Sections 3593(d) (e), which establish the procedure for the return of findings by the fact-finder, do differ in two important respects from the repealed § 848(k) and the saved § 848(l). Under § 848(k) the court must instruct the jury that it is never required to impose a death sentence, while § 3593(e) contains no such requirement. At sentencing in this case, with the agreement of both parties, the jury was instructed that it was not required to impose a death sentence. Additionally, § 848(l) gives the court authority to impose an appropriate sentence in the event the jury recommends against a death sentence; by contrast, § 3593(e) allows the jury to recommend an alternate sentence. The parties here agreed that if the jury recommended against a death sentence the Court should exercise its authority under § 848(l), as preserved by the Savings Statute, to impose a life sentence. Accordingly, the substantive differences between § 848 and § 3593 had no practical effect in this case.

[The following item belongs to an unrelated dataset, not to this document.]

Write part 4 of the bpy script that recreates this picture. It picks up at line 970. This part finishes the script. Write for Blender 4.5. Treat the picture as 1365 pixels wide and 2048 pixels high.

In sum, while all substantive provisions of the ADAA, 21 U.S.C. § 848, remained in effect for the purposes of the trial of this case, the procedural provisions of the FDPA, 18 U.S.C. § 3593, were applicable to the sentencing of this defendant. The trial, including the sentencing phases, was conducted accordingly, except that the defendant was afforded the benefit of any conflict between the ADAA and the FDPA.
This memorandum opinion elucidates the reasons underlying the March 30, 2007 Order denying defendant's motion to dismiss the government's notice of special findings and notice of intent to seek the death penalty.